6 thoughts on “Become An Art Collector On Any Budget”

  1. I am an artist not a collector. Yet I found this article extremely beneficial. Artist don’t always understand why their work is not selling even though they may be extremely talented. This article gives artist a good perspective of the other side of the coin. This helping them become greater equipped to perfect their work and make themselves more marketable.

    1. I agree with Rhonda… and from the same vantage point, as an artist.
      As a feng shui consultant and teacher for over 10 years I can’t tell you how many times I had to ask people, “Do you love it?” It’s the most important thing, I feel, passion, probably in every aspect of life.

  2. Rhonda, Thank you for your comment. I’m glad you enjoyed the article and benefited from seeing the art of buying from the collector’s perspective. Wishing you creative bliss!

  3. I really enjoyed this article. I’m just starting to collect. I plan on saving this to go back and reference as I search for pieces.

  4. After reading the book written by Alan Bamberger “The Art Of Buying Art”, although I am an artist myself, I began my art collection as of early 2000s. My favorite subject being Cats, I have collected all kind of paintings in different styles by several national and international artists. I also have zeroed-in on a certain few artists whose work I deeply admire and enjoy and have bought several pieces of their work over the years. It is an obsession I tell you and an awesome way to break the ice over the social media for I share the works that I proudly own and enjoy.
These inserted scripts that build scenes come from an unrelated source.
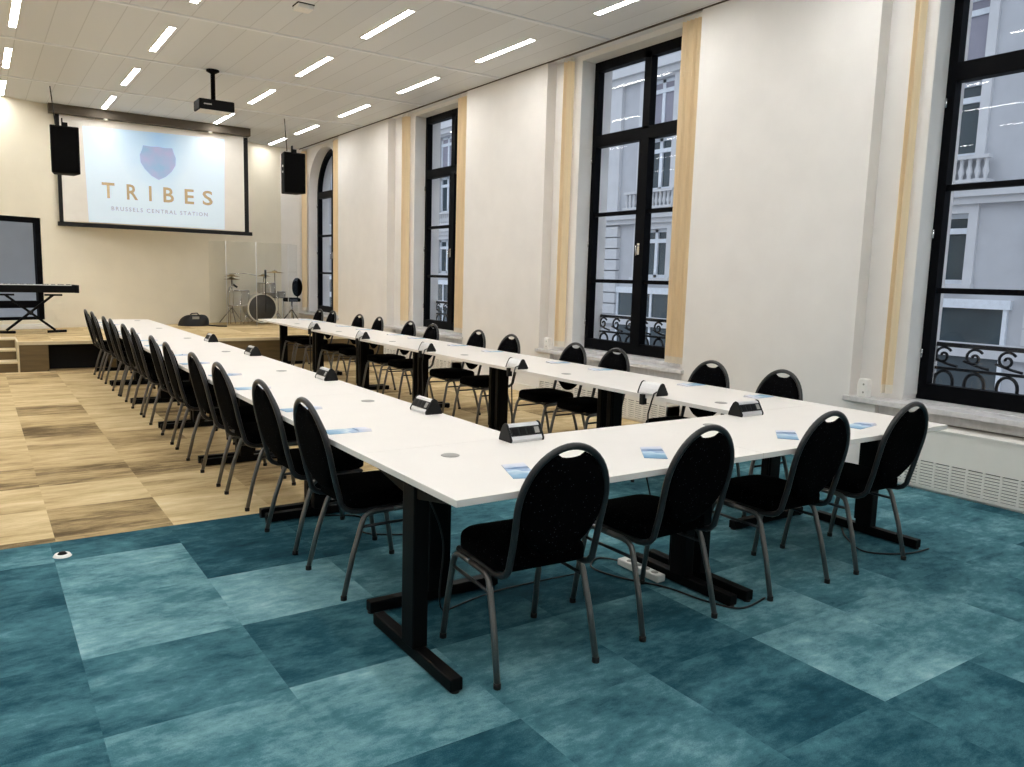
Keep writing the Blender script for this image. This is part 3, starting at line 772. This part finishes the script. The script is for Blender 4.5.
# ------------------------------------------------------------------ leaflets
def make_leaf(label, group):
    r = tag(empty('leaflet'), label, 'leaflet', group)
    b = MB(); b.box(-.105, .105, -.05, .05, 0, .0022); b.build('cover', M_leaf, r)
    b = MB(); b.prism([(-.05, .0024), (.05, .0024), (.05, .004), (-.04, .012)], 'yz', .04, .104); b.build('raised_fold', M_leaf, r)
    return r
GL = 'blue leaflets on the tables'
LF = make_leaf('blue and white leaflet before the chair nearest the viewer on the cross tables', GL); LF.location = (1.73, 2.46, zt); LF.rotation_euler = (0, 0, 1.2)
for (x, y, a, t) in ((2.45, 2.46, .9, 'second'), (3.37, 2.45, .7, 'third'), (3.99, 2.44, .15, 'rightmost')):
    dup(LF, (x, y, zt), a, 'blue and white leaflet on the cross tables before the %s chair from the left' % t if t != 'rightmost' else 'blue and white leaflet on the cross tables before the rightmost chair')
for k, y in enumerate(LY):
    dup(LF, (1.45+random.uniform(-.015, .015), y+random.uniform(-.03, .06), zt), random.uniform(-.12, .12), 'blue and white leaflet, left table row, before the %s chair from the near end' % ORD[k])
for k, y in enumerate(RY):
    dup(LF, (4.375+random.uniform(-.015, .015), y+random.uniform(-.03, .06), zt), PI+random.uniform(-.15, .15), 'blue and white leaflet, window-side row, before the %s chair from the near end' % ORD[k])

# ------------------------------------------------------------------ cables and small things on the carpet
def cable(name, pts, label, rad=.005, m=M_cord):
    P = [Vector(q) for q in pts]; out = []
    for i in range(len(P)-1):
        p0, p1, p2, p3 = P[max(i-1, 0)], P[i], P[i+1], P[min(i+2, len(P)-1)]
        for k in range(8):
            t = k/8; out.append(.5*((2*p1)+(p2-p0)*t+(2*p0-5*p1+4*p2-p3)*t*t+(3*p1-p0-3*p2+p3)*t**3))
    out.append(P[-1])
    for q in out: q.z = max(q.z, rad)
    mb_ = MB(); mb_.tube(out, rad, 6); o = mb_.build(name, m)
    return tag(o, label, 'cable')
cable('power_cable', [(4.40, 2.75, .006), (4.25, 2.62, .006), (4.12, 2.42, .006), (4.30, 2.28, .006), (4.50, 2.26, .006)], 'thin black cable looped on teal carpet beside the right table foot')
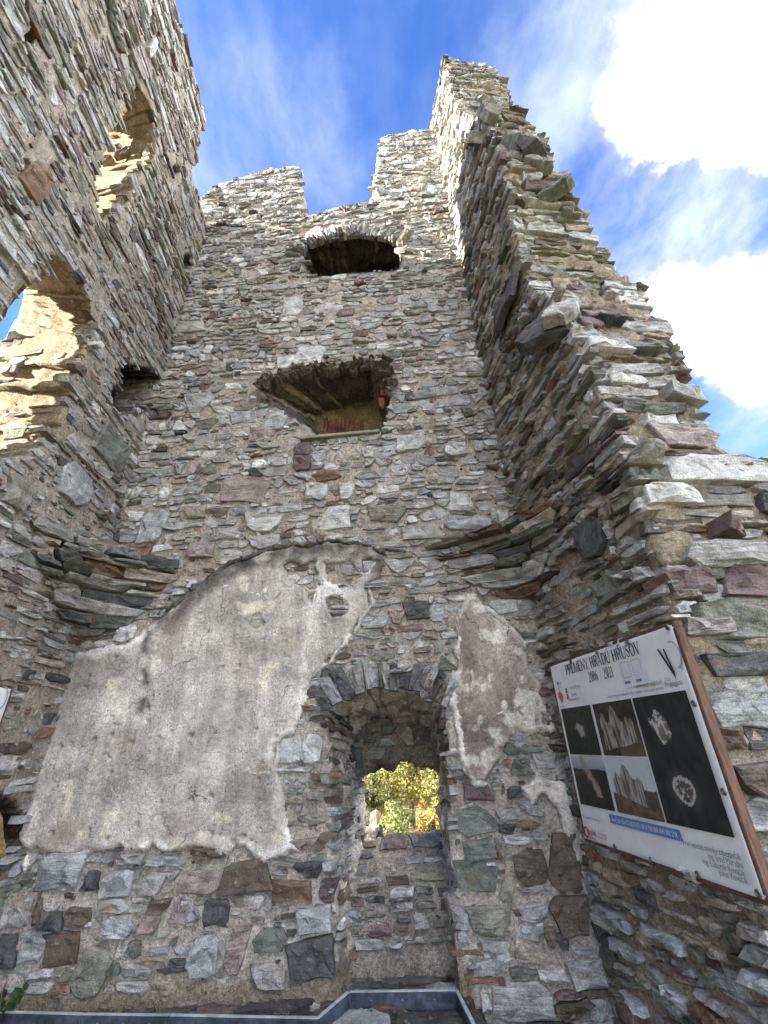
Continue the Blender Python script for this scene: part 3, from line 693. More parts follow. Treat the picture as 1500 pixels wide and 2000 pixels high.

Many people get to see and learn about these artists and what better way to honor them then sharing and talking about their work? This way, potential collectors can directly get in touch with the artist whose work they like and start their own collection or add to their existing collection. I believe in spreading the love by making art, collecting art and sharing art that I have made and collected.

    I enjoyed reading your article Renee.